Taking the lights from this private property is against the law. Just what type of charges might be levied against the young men depends on the situation – the difference here is intent. In Scenario 1, they knew the lights were owned by the airport, and were in use. They knew they were trespassing, and had to know that taking the lights could put others in danger. Yet, they stole the lights with intent to deprive the rightful owner of them, and to convert them to their own use.

In Scenario 2, they truly believed the airport was no longer being used. While they must have known they were trespassing on private property, they thought they were taking abandoned property – lights that were no longer in use. They did not intend to deprive the rightful owner.


Knowledge is different from intent, in that the criminal is aware of the consequences that can result from his actions, but simply does not care. For instance, Anna is upset that Charlie is cheating on her, so she plants a bomb in his car. She knows that Charlie will probably be taking Elsa, his mistress, out to dinner that night, and that the bomb could kill both Charlie and Elsa when it goes off. Anna does not care that Elsa could die too, and she is fully aware that this is the most likely scenario.

The bomb does, in fact, explode, killing Charlie and Elsa. While Anna will be charged with the intent of killing Charlie, she will more than likely also be charged with the knowledge that her actions would also kill Elsa


Recklessness is someone’s decision to do something dangerous, despite knowing the risks involved. For instance, if someone waves a loaded gun around in a crowded room – with no intention of shooting anyone – and the gun goes off anyway and hurts someone, his actions could be an example of criminal intent through recklessness. The shooter did not intend to hurt anyone, but he knew what could happen if he waved a loaded gun around in a crowd, and he did it anyway.


Negligence is perhaps the mildest form of criminality that anyone can be charged with. Negligence applies when someone failed to live up to his responsibilities, and someone else was injured as a result. For instance, if a child gets hurt on the babysitter’s watch, then the babysitter can be charged with negligence. Similarly, if a pet owner allows his pet to become malnourished and dehydrated, then he can be charged with negligence for not living up to his responsibilities as a pet owner.

Malice Aforethought

Malice aforethought is a specialized form of criminal intent that applies to only one crime: murder. This is because the very definition of malice aforethought is that it is someone’s premeditated “intent to kill.” This is considered the most severe crime that anyone can commit. Therefore, someone convicted of being in this state is typically punished more severely than any other criminal. Being convicted of murder with malice aforethought may subject the offender to life in prison without parole, or even the death penalty.

Specific Intent

Specific intent is the most severe criminal intent that can apply to any crime that is not murder. Unfortunately, it is difficult to define “specific” or “general” in a court of law, due to a lack of specificity in criminal statutes. However, it is typically accepted that specific intent means that the defendant acted with a significant level of awareness of the consequences that could result from his actions.

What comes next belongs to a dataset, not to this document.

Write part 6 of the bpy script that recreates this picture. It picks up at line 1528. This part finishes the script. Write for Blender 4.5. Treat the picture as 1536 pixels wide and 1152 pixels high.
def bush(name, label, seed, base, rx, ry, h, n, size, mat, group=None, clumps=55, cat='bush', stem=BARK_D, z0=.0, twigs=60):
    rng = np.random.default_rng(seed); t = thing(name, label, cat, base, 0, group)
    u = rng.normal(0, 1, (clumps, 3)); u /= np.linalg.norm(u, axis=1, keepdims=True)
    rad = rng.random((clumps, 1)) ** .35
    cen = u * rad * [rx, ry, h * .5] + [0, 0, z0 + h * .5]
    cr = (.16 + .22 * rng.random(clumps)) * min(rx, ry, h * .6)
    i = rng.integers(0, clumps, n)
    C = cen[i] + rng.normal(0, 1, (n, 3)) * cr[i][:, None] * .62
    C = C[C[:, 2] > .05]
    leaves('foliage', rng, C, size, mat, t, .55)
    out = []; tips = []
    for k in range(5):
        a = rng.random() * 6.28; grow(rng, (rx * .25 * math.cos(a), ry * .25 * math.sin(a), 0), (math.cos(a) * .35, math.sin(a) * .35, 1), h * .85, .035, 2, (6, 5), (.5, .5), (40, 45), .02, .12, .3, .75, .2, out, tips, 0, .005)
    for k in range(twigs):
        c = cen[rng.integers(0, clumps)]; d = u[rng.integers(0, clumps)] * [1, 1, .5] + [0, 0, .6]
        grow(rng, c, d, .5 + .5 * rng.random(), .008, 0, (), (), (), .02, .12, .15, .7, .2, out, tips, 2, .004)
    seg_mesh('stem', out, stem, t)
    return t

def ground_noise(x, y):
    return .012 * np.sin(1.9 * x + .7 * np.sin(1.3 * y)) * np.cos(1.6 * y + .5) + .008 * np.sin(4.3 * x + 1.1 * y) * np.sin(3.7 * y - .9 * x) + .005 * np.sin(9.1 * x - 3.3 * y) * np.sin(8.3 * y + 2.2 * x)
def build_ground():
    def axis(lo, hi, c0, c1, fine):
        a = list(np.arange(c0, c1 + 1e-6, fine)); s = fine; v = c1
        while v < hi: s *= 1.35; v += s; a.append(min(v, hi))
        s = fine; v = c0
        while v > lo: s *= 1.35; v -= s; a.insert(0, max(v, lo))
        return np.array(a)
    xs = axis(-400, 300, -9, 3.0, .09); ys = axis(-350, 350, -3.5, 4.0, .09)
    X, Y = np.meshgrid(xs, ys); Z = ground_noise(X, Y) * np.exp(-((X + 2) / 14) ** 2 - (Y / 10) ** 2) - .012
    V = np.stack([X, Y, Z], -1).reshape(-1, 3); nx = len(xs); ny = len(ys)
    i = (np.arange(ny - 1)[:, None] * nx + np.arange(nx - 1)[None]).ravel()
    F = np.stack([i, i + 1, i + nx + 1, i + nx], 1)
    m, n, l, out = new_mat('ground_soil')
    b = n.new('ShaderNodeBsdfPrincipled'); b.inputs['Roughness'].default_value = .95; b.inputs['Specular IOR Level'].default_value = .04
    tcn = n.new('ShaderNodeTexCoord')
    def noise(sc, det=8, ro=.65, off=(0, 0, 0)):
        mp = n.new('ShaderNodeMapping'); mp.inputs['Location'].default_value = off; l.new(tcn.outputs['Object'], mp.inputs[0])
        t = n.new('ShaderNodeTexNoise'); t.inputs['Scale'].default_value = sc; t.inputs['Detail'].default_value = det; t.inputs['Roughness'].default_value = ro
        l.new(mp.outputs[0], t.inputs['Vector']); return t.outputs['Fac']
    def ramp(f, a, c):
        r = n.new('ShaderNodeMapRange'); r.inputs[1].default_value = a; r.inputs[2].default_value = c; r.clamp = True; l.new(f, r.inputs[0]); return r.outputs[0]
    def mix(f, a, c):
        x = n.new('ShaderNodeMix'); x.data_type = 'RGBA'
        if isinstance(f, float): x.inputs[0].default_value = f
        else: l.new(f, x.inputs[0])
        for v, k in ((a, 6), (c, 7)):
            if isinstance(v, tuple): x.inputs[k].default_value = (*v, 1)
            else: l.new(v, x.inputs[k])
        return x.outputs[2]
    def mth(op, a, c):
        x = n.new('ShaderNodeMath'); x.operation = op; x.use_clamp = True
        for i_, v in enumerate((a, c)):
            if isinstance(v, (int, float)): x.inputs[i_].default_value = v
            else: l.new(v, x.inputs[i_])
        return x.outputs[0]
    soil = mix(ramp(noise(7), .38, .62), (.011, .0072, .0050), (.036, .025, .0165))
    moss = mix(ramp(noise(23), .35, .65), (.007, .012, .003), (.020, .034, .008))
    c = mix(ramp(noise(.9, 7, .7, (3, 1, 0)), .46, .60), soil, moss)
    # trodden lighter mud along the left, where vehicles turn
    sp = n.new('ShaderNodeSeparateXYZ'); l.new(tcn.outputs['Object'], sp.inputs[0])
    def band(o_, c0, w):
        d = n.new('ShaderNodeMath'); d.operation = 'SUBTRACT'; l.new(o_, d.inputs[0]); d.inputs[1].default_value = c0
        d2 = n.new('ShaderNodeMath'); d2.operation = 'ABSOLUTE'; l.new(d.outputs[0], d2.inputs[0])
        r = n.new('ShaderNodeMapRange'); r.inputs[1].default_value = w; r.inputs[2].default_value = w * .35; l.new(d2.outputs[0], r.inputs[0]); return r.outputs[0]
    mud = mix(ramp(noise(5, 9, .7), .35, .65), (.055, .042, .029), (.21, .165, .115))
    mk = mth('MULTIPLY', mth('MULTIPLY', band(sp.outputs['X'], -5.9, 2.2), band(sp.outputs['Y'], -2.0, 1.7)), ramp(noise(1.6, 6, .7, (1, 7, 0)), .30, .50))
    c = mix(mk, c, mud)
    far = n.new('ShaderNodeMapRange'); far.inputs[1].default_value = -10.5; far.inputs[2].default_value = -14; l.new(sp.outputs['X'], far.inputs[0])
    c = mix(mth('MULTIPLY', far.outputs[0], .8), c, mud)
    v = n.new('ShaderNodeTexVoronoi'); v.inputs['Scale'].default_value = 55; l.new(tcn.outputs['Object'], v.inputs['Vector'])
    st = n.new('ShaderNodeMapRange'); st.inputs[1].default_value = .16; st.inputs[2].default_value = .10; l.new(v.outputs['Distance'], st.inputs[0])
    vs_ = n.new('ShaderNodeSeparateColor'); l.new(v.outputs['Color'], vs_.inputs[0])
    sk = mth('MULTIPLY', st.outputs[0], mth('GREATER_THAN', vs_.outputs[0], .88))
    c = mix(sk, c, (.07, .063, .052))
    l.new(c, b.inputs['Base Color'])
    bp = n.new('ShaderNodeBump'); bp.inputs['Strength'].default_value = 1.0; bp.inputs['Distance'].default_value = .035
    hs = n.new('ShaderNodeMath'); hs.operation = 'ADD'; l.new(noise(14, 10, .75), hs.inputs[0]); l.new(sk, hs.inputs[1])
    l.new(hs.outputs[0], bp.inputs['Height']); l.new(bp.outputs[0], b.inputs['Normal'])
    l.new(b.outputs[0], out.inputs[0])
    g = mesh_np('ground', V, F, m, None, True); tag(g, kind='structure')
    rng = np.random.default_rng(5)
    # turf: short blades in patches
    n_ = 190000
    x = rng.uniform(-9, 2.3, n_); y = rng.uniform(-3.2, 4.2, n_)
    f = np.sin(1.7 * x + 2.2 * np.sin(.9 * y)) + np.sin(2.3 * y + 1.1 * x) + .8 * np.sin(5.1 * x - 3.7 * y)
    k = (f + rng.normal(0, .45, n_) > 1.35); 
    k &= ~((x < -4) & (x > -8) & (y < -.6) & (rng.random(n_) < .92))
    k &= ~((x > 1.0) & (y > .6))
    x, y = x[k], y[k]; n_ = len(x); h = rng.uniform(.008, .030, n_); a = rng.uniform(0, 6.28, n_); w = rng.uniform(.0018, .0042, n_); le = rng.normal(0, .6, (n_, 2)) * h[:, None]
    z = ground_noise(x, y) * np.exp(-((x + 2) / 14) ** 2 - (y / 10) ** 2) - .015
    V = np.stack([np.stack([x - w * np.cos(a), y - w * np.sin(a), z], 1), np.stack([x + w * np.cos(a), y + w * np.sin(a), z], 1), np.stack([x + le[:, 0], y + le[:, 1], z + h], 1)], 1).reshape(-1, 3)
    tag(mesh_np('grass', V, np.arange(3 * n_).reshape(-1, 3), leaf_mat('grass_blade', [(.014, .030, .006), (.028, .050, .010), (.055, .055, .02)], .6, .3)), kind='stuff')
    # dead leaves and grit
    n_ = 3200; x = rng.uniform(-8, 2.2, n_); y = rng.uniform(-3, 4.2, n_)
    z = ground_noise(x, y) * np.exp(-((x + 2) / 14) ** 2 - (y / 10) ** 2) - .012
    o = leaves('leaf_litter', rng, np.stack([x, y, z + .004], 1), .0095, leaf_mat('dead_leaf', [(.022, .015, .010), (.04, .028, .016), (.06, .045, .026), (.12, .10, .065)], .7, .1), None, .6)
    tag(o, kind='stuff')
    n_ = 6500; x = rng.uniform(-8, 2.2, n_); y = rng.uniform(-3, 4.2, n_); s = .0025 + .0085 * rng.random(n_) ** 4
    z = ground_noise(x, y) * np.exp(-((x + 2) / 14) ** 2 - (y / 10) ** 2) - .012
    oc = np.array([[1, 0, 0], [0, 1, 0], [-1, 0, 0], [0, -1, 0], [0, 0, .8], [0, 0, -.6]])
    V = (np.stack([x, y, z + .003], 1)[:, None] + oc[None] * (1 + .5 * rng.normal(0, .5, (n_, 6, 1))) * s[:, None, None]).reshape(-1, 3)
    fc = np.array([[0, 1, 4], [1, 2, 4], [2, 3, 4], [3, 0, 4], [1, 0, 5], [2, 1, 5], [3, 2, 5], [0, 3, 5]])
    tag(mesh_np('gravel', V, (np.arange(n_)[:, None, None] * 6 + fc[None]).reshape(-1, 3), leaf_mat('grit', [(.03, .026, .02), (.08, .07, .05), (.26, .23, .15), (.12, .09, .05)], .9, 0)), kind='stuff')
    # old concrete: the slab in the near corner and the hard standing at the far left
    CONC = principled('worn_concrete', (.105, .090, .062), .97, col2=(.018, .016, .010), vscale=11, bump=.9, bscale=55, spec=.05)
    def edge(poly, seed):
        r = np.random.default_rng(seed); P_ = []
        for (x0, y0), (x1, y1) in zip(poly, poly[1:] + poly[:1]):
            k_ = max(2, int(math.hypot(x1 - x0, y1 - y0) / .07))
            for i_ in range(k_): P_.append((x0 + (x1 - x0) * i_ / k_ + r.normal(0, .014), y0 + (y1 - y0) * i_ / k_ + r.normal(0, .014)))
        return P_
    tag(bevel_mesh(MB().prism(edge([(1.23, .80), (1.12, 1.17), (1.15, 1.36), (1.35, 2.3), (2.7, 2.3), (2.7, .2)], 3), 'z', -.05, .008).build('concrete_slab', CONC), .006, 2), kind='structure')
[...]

Crimes committed with specific intent can usually be grouped into one of the following three categories:

  • The defendant intends to create a negative result.
  • The defendant intends to do something even more serious than committing the criminal act itself.
  • The defendant knowingly acts in a way that is illegal. (This behavior is called “scienter.”)


Scienter and mens rea are often used interchangeably. However, many jurisdictions consider scienter to be the person’s unquestionable knowledge that an act is illegal. Scienter can actually form the foundation of specific intent, depending on the statute involved.

For example, a statute that makes it a crime to write a bad check may require knowledge that the check is, in fact, written for an amount that the person cannot possibly cover with funds from his bank account. Therefore, it would be unlawful for that person to pay for something with that check.

If the prosecution fails to prove beyond a reasonable doubt that the accused knew for sure that what he did was illegal, then the prosecution may miss their chance to ever prove that the accused acted with specific intent.

Criminal Intent Example in Conversion Case

The case of Morissette is a perfect one to illustrate whether or not someone acted with purposeful criminal intent. Here, Morissette was a scrap metal dealer who collected bomb casings from an air force practice bombing range, long after they had been spent. The casings had been lying around for years before Morissette happened upon them.

Morissette believed the casings were abandoned, and sold them as scrap metal for less than $100. He was then charged and convicted of knowingly taking possession of the government’s property, and of transferring governmental property to the junk dealer. Morissette appealed, saying that he truly did believe the casings were abandoned, and that there was no harm in selling them as scrap.

The Supreme Court ultimately reversed Morissette’s conviction, holding that damages can only be considered criminal if the person intended to commit a crime. The Court found that Morissette did not, in fact, intend to commit a crime by turning in the casings to his junk dealer, and he was therefore innocent of “knowingly” transferring governmental property to himself, and then to someone else. Specifically, Justice Robert H. Jackson, in the Court’s opinion, stated:

“Crime, as a compound concept, generally constituted only from concurrence of an evil-meaning mind with an evil-doing hand …”

Interestingly, the jury was actually instructed by the trial judge to determine solely whether or not Morissette took the property. They were banned from even considering the fact that Morissette believed the property to be abandoned. They were also instructed not to attempt to analyze Morrissett’s state of mind at the time of the alleged crime. The jury was therefore allowed to find Morissette guilty solely due to the fact that he took government property, a crime to which he had already admitted.

The reason for this was because the trial judge had assumed that the statute Congress had created would consider intent as a separate tort case. Had the jury been allowed to consider the fact that the casings were, in fact, abandoned property, whether they were governmental property or not, and whether Morissette had criminal intent, then the charges against Morissette would have been dropped. This is because the taking of abandoned property is not a crime, whereas the taking of governmental property is.

Related Legal Terms and Issues

  • Negligent – Failure to act as, or to exercise the level of care of, another reasonably prudent person would be expected to act.
  • Recklessly – To act with no concern for the consequences, without caution, or carelessly.
  • Tort – an intentional or negligent act, a civil wrong, as opposed to a criminal act, which causes harm to another.